Arbitration Required Even After Chosen Arbitrator Becomes Unavailable

The Virginia Supreme Court recently enforced an arbitration agreement even though it required arbitration through a company that could not conduct the proceedings.  The Court overturned the ruling of the trial court, which found that the unavailability of the selected arbitrator invalidated the agreement.  The decision confirms Virginia’s continuing preference for arbitration and broad enforcement of arbitration agreements.  See Schuiling v. Harris, 286 Va. 187 (Sep. 12, 2013).

The case involved the owner of Brown Automotive Group, William Schuiling, and his live-in housecleaner, Samantha Harris.  Ms. Harris signed an arbitration agreement with Mr. Schuiling as a condition of employment that stated that all claims “arising out of or related to [her] employment … shall be resolved exclusively by arbitration administered by the National Arbitration Forum under its code of procedure then in effect.”  The agreement also contained a “severability” clause which allowed a court to separate from the agreement any portion ruled invalid or unenforceable, and enforce the remaining terms.

Ms. Harris filed a 10-count complaint in Fairfax County Circuit Court alleging breach of contract, tort claims, and statutory violations.  Mr. Schuiling filed a motion to compel arbitration acknowledging that the selected arbitrator, National Arbitration Forum (NAF), was not available, asking the circuit court to appoint a substitute arbitrator under Virginia’s Uniform Arbitration Act.  (Beginning in 2009, the NAF limited the types of arbitrations it will perform as part of its settlement of a lawsuit brought against it by the Minnesota Attorney General’s office.)  Ms. Harris opposed the motion and argued that the parties’ selection of NAF was an essential part of the arbitration agreement, which did not provide for appointment of a substitute arbitrator, rendering the agreement unenforceable without NAF.

The circuit court denied the motion to compel arbitration, and Mr.

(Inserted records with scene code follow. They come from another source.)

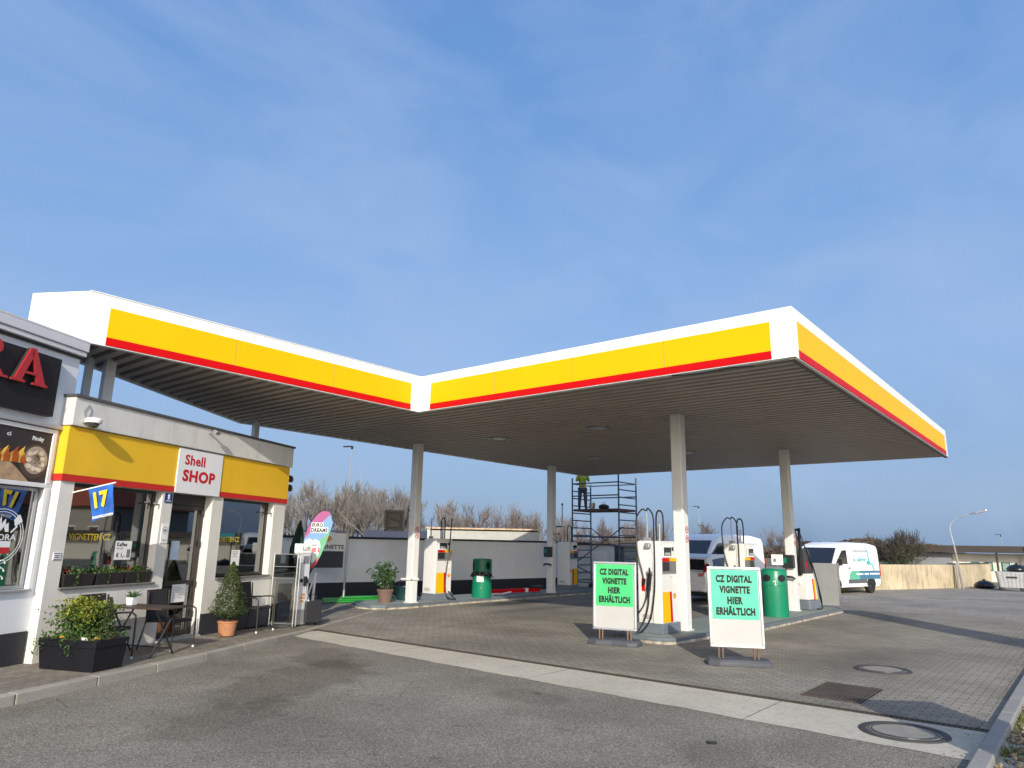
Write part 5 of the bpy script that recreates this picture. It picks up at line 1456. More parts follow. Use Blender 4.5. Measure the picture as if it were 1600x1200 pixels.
MB().box(-.9, 1.7, -.06, .06, .03, .16).build('pole', RED, t, bevel=.01)
for x in (.95,): MB().box(x, x + .14, -.063, .063, .028, .163).build('white_band', WHI, t)
MB().box(1.2, 1.75, -.18, .02, .17, .24).build('fitting', DARKM, t)
t = thing('white_hose', 'thin white hose lying on the back island beside the torn bin', 'hose', (18.3, 15.6, .121))
MB().tube(spline([(-.9, .1, .03), (-.5, -.05, .04), (0, .0, .05), (.5, .12, .03), (.9, .05, .08)]), .025, 8).build('hose', WHI, t, smooth=True)

# ================================================================== YARD WALL AND BACK BUILDINGS
wl_ = thing('yard_wall', 'long pale grey yard wall with dark base and black capping behind the back island', 'wall', (0, 0, 0))
wp_ = [(11.2, 19.5), (13.74, 18.93), (18.53, 17.86), (23.35, 17.20), (25.0, 17.0)]
def wall_strip(mb, pts, z0, z1, f, b):
    for (a, c) in zip(pts, pts[1:]):
        A = Vector((*a, 0)); C_ = Vector((*c, 0)); d = (C_ - A).normalized(); n = Vector((-d.y, d.x, 0))
        P = [A - n * f, C_ - n * f, C_ + n * b, A + n * b]
        mb.prism([(p.x, p.y) for p in P], z0, z1)
m_ = MB(); wall_strip(m_, wp_, 0, 1.86, 0, .24); m_.build('wall', WALLG, wl_)
m_ = MB(); wall_strip(m_, wp_, 0, .50, .02, -.001); m_.build('dark_base', M('navy_base', (0.022, 0.025, 0.036), .7, var=.1), wl_)
m_ = MB()
wall_strip(m_, wp_, 1.862, 1.93, .06, .30); m_.build('capping', M('bitumen_cap', (0.02, 0.02, 0.022), .7, var=.2, bump=.6, bs=12), wl_, bevel=.01)
t = thing('storage_building', 'low pale building with stained orange roof edge behind the yard wall', 'building', (0, 0, 0))
A_p, B_p = Vector((23.65, 24.45, 0)), Vector((27.2, 20.4, 0))
d = (B_p - A_p).normalized(); n = Vector((-d.y, d.x, 0))
def quadbox(mb, A, d, n, l0, l1, w0, w1, z0, z1):
    P = [A + d * l0 + n * w0, A + d * l1 + n * w0, A + d * l1 + n * w1, A + d * l0 + n * w1]
    mb.prism([(p.x, p.y) for p in P], z0, z1)
n = -n if n.x < 0 else n
m_ = MB(); quadbox(m_, A_p, d, n, .12, 5.3, .05, 4, 0, 2.36); m_.build('wall', M('pale_grey_wall', (0.40, 0.40, 0.37), .8, var=.08, dirt=.2), t)
m_ = MB(); quadbox(m_, A_p, d, n, 0, .11, 0, .2, 0, 2.42); quadbox(m_, A_p, d, n, 5.301, 5.38, 0, .2, 0, 2.3); m_.build('corner_post', M('cream_post', (0.62, 0.58, 0.46), .7), t)
m_ = MB(); quadbox(m_, A_p, d, n, -.1, 5.4, -.06, 4.1, 2.425, 2.50); m_.build('roof', M('stained_roof_edge', (0.50, 0.36, 0.24), .8, var=.4, vs=6), t)
m_ = MB(); quadbox(m_, A_p, d, n, -3.0, -.02, .12, 3.5, 0, 2.30); m_.build('blue_end', M('blue_sheet', (0.008, 0.018, 0.06), .6, var=.15), t)
t = thing('grey_cabinet', 'tall dark grey metal cabinet just right of the back column', 'cabinet', (25.0, 17.55, 0), R(-20))
MB().box(-.35, .55, -.3, .3, 0, 1.62).build('body', M('slate_cabinet', (0.12, 0.14, 0.17), .5, var=.06), t, bevel=.01)
MB().box(.09, .10, -.304, -.30, .1, 1.55).build('door_gap', BLK, t); MB().box(.02, .05, -.32, -.30, .8, .95).build('handle', DARKM, t)
t = thing('vent_pipes', 'tall dark tank vent pipes on a steel frame beside the back column', 'pipes', (24.6, 17.75, 0), R(-35))
for i, (x, h) in enumerate(((-.22, 3.5), (.05, 2.2), (.20, 2.2), (.36, 3.45))):
    p_ = MB().tube([(x, 0, 0), (x, 0, h)], .028, 8).build('pipe', GREYM, t); MB().tube([(x, 0, h), (x, 0, h + .08)], .045, 8).build('cap', DARKM, p_)
m_ = MB(); m_.tube([(-.3, 0, 2.55), (.45, 0, 2.55)], .03, 6); m_.tube([(-.3, 0, 1.8), (.45, 0, 1.8)], .03, 6); m_.build('cross_bar', DARKM, t)
t = thing('garage', 'pale flat roofed garage with panelled door behind the scaffold', 'garage', (27.3, 17.4, 0), R(-35))
MB().box(-1.6, .9, 0, 3.5, 0, 1.80).build('wall', M('pale_blue_wall', (0.46, 0.49, 0.52), .8, var=.05), t)
MB().box(-1.65, .95, -.06, 3.55, 1.801, 1.88).build('roof', DARKM, t)
dg = MB().box(-.9, .5, -.03, -.001, .05, 1.55).build('door', M('pale_door', (0.55, 0.57, 0.60), .6), t)
m_ = MB()
for (x, z) in ((-.85, .1), (-.15, .1), (-.85, .85), (-.15, .85)): m_.box(x, x + .6, -.036, -.031, z, z + .62)
m_.build('door_panel', M('pale_door2', (0.50, 0.52, 0.55), .6), dg)
t = thing('green_shed', 'low grey green shed to the right of the pale garage', 'shed', (29.2, 15.9, 0), R(-35))
MB().box(-1.1, 3.0, 0, 3, 0, 1.72).build('wall', M('grey_green_wall', (0.16, 0.21, 0.20), .8, var=.1), t); MB().prism([(-.08, 1.722), (3.1, 1.722), (3.1, 1.80), (1.5, 1.86), (-.08, 1.80)], -1.2, 3.1, 'x').build('roof', M('shed_roof', (0.10, 0.10, 0.09), .8), t)

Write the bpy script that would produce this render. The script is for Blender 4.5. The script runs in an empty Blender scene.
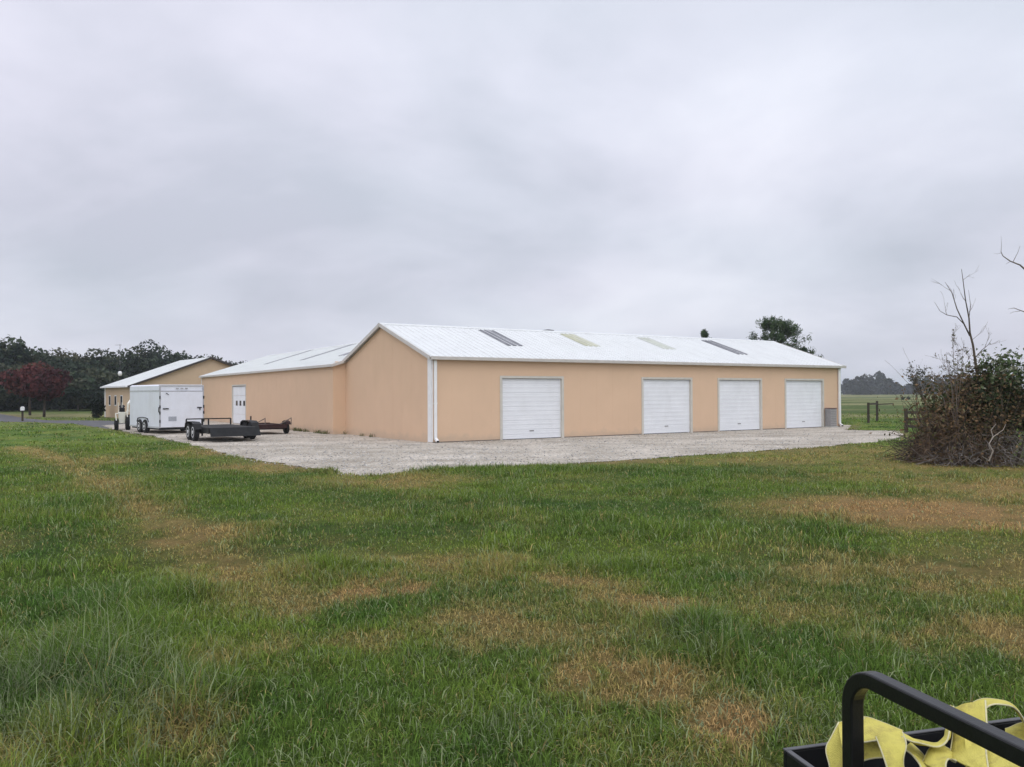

Schuiling filed an interlocutory appeal with the Virginia Supreme Court.  On appeal, the Court reasoned that Virginia law favors enforcement of arbitration agreements, and considered the impact of the severability clause on the selection of the arbitrator.  Because other terms in the agreement showed the parties’ preference for arbitration, the Court found that the choice of arbitrator was not an integral part of the agreement.  The agreement only concerned arbitration, and no other subject matter (like employment terms).  If the term selecting the arbitrator was not separated from the rest of the agreement, the whole agreement would fail, which the Court found would frustrate the parties’ intent.

Decisions in other courts have found NAF arbitration agreements unenforceable because of NAF’s recent unavailability.  Nevertheless, the Virginia Supreme Court closely analyzed the language of the agreement and the intent of the parties, and ruled that arbitration remained required by the parties’ agreement and must continue with appointment of a substitute arbitrator.